Maldacena’s AdS/CFT correspondence brought the holographic principle to center stage in string theory. Though presented in 1993, even Leonard Susskind says he thought it would be decades before there would be any way to confirm the holographic principle.
Then, in 1997, Argentinean physicist Juan Maldacena published a paper, inspired by the holographic principle, that proposed something called the anti-de Sitter/conformal field theory correspondence, or AdS/CFT correspondence.
He proposed a new duality between a gauge theory defined on a 4-dimensional boundary (three space dimensions and one time dimension) and a 5-dimensional region (four space dimensions and one time dimension). In essence, he showed that there are circumstances in which the holographic principle scenario 2 is possible.
As usual in string theory, one of those conditions is unbroken supersymmetry.

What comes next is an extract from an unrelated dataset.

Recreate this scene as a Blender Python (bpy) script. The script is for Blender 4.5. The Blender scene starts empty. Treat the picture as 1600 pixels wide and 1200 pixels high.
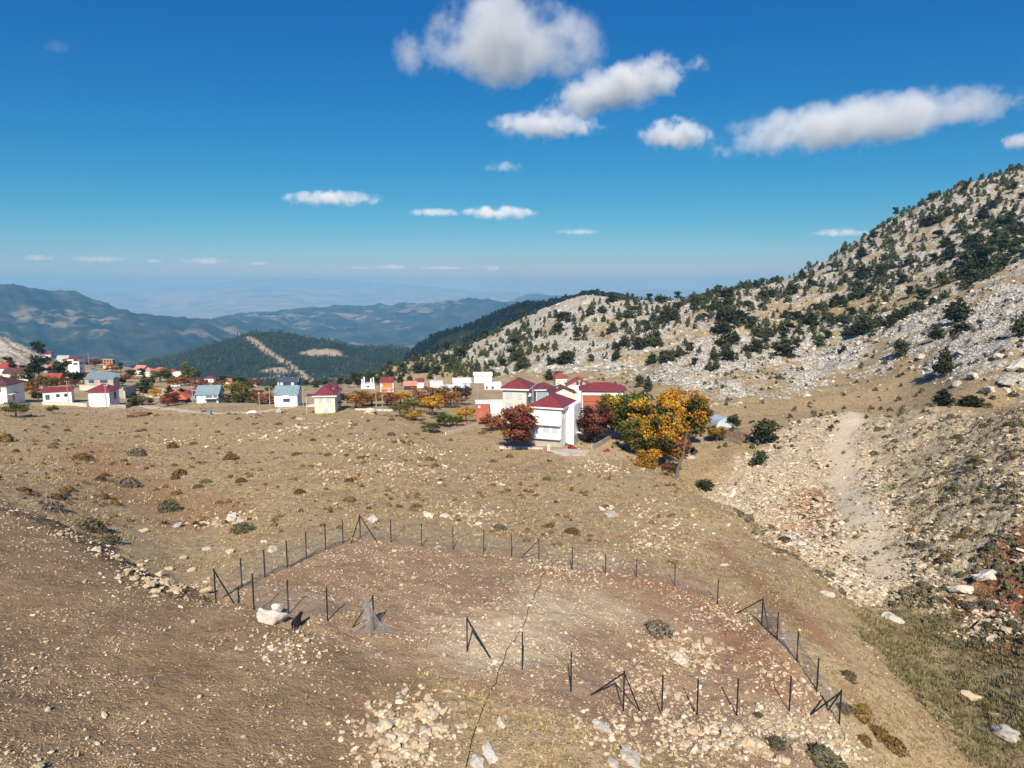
import bpy, math, random
import numpy as np
from mathutils import Vector, Matrix, Euler
rng = np.random.default_rng(7)
random.seed(7)
SC = bpy.context.scene
COL = SC.collection
R = math.radians

# ------------------------------------------------------------------ camera, sky, sun, exposure
FPX, V0 = 1110.0, 445.0                  # focal length and horizon row, for a 1600 x 1200 picture
PITCH = math.atan((600 - V0) / FPX)
CAMZ = 24.0                              # drone height over the fenced plot
cd = bpy.data.cameras.new('camera'); cam = bpy.data.objects.new('camera', cd); COL.objects.link(cam)
cam.location = (0, 0, CAMZ); cam.rotation_euler = (R(90) - PITCH, 0, 0)
cd.sensor_width = 36.0; cd.lens = 36.0 * FPX / 1600; cd.clip_start = 0.5; cd.clip_end = 150000
SC.camera = cam
SUN_EL, SUN_AZ = R(37), R(182)           # sun behind the camera; azimuth clockwise from +y
w = bpy.data.worlds.new('World'); SC.world = w; w.use_nodes = True
wn = w.node_tree.nodes; wl = w.node_tree.links
sky = wn.new('ShaderNodeTexSky'); sky.sky_type = 'NISHITA'; sky.sun_disc = False
sky.sun_elevation = SUN_EL; sky.sun_rotation = SUN_AZ; sky.altitude = 1500
sky.air_density = 1.0; sky.dust_density = 0.35; sky.ozone_density = 2.2
hs = wn.new('ShaderNodeHueSaturation'); hs.inputs['Saturation'].default_value = 1.22; hs.inputs['Value'].default_value = 1.0
hs.inputs['Hue'].default_value = 0.497
wl.new(sky.outputs[0], hs.inputs['Color'])
sp = wn.new('ShaderNodeSeparateColor'); cb = wn.new('ShaderNodeCombineColor'); wl.new(hs.outputs[0], sp.inputs[0])
for i, (gain, gam) in enumerate(((.112, 1.86), (.763, 1.03), (2.27, .60))):       # the photograph's deep, cyan-blue rendering of the sky
    pw = wn.new('ShaderNodeMath'); pw.operation = 'POWER'; pw.inputs[1].default_value = gam; wl.new(sp.outputs[i], pw.inputs[0])
    mu = wn.new('ShaderNodeMath'); mu.operation = 'MULTIPLY'; mu.inputs[1].default_value = gain; wl.new(pw.outputs[0], mu.inputs[0]); wl.new(mu.outputs[0], cb.inputs[i])
wl.new(cb.outputs[0], wn['Background'].inputs[0])
wn['Background'].inputs[1].default_value = 0.0595
sd = bpy.data.lights.new('sun', 'SUN'); sun = bpy.data.objects.new('sun', sd); COL.objects.link(sun)
sd.energy = 5.0; sd.angle = R(0.53); sd.color = (1.0, 0.915, 0.78)
to_sun = Vector((math.sin(SUN_AZ) * math.cos(SUN_EL), math.cos(SUN_AZ) * math.cos(SUN_EL), math.sin(SUN_EL)))
sun.rotation_euler = to_sun.to_track_quat('Z', 'Y').to_euler()
SC.view_settings.view_transform = 'Standard'; SC.view_settings.look = 'None'
SC.view_settings.exposure = 0.40; SC.view_settings.gamma = 1.0; SC.view_settings.use_curve_mapping = False
cy = SC.cycles
cy.use_adaptive_sampling = True; cy.adaptive_threshold = 0.015; cy.use_denoising = True; cy.denoiser = 'OPENIMAGEDENOISE'
cy.max_bounces = 6; cy.diffuse_bounces = 2; cy.glossy_bounces = 2; cy.transparent_max_bounces = 12; cy.transmission_bounces = 3
cy.volume_bounces = 4; cy.volume_step_rate = 0.45; cy.volume_max_steps = 256

# ------------------------------------------------------------------ helpers
def ts(u, v):
    """picture point -> (x/y, (z-CAMZ)/y) of its ray in the world"""
    a = (u - 800) / FPX; b = (600 - v) / FPX
    c, s = math.cos(PITCH), math.sin(PITCH); d = c + b * s
    return a / d, (-s + b * c) / d
def at(u, v, Y):
    t, s = ts(u, v); return Vector((t * Y, Y, CAMZ + s * Y))
def tagged(o, label=None, cat=None, group=None, kind=None):
    for k, val in (('label', label), ('category', cat), ('group', group), ('kind', kind)):
        if val: o[k] = val
    return o
def link(name, me, parent=None, loc=None, rot=None, scale=None):
    o = bpy.data.objects.new(name, me); COL.objects.link(o)
    if parent is not None: o.parent = parent
    if loc is not None: o.location = loc
    if rot is not None: o.rotation_euler = rot
    if scale is not None: o.scale = scale if hasattr(scale, '__len__') else (scale,) * 3
    return o
def mesh(name, co, faces, mats=(), midx=None, smooth=False, attrs=None):
    """faces: an (n,k) int array, or a list of such arrays / of index tuples"""
    me = bpy.data.meshes.new(name)
    co = np.asarray(co, dtype=np.float32).reshape(-1, 3)
    if isinstance(faces, np.ndarray): faces = [faces]
    if len(faces) and not isinstance(faces[0], np.ndarray):
        lens = np.array([len(f) for f in faces]); idx = np.array([i for f in faces for i in f], dtype=np.int32)
    else:
        lens = np.concatenate([np.full(len(f), f.shape[1]) for f in faces]); idx = np.concatenate([f.ravel() for f in faces]).astype(np.int32)
    me.vertices.add(len(co)); me.vertices.foreach_set('co', co.ravel())
    me.loops.add(len(idx)); me.loops.foreach_set('vertex_index', idx)
    me.polygons.add(len(lens))
    me.polygons.foreach_set('loop_start', np.concatenate([[0], np.cumsum(lens)[:-1]]).astype(np.int32))
    me.polygons.foreach_set('loop_total', lens.astype(np.int32))
    for m in mats: me.materials.append(m)
    if midx is not None: me.polygons.foreach_set('material_index', np.asarray(midx, dtype=np.int32))
    me.polygons.foreach_set('use_smooth', np.full(len(lens), bool(smooth)))
    for an, arr in (attrs or {}).items():
        arr = np.asarray(arr, dtype=np.float32)
        if arr.ndim == 1:
            a = me.attributes.new(an, 'FLOAT', 'POINT'); a.data.foreach_set('value', arr)
        else:
            a = me.attributes.new(an, 'FLOAT_COLOR', 'POINT'); a.data.foreach_set('color', arr.ravel())
    me.update(); me.validate()
    return me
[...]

In fact, the theoretical world he studied had the most amount of supersymmetry possible — it was maximally supersymmetrical.
Another condition was that the 5-dimensional region was something called an anti-de Sitter space, which means it had negative curvature. Our universe (at least at present) is more similar to a de Sitter space. As such, it hasn’t yet been proved that the AdS/CFT correspondence (or something similar) specifically applies to our own universe (though thousands of papers have been written on the subject).
Even if the duality turns out not to be completely true, a growing body of theoretical work supports the idea that there is some sort of correspondence between string theory and gauge theory, even if only at some low levels of approximation.
Calculations that are hard in one version of the theory may actually be easy in the other one, meaning that it may be crucial in figuring out how to complete the theory. This has helped support the idea that the holographic principle may ultimately prove to be one of the fundamental principles of M-theory.
The holographic principle, and specifically the AdS/CFT correspondence, may also help scientists further understand the nature of black holes. The entropy (or disorder) of a black hole is proportional to the surface area of the black hole, not its volume. This is one of the arguments in support of the holographic principle, because it’s believed that it would offer further physical explanation of black holes.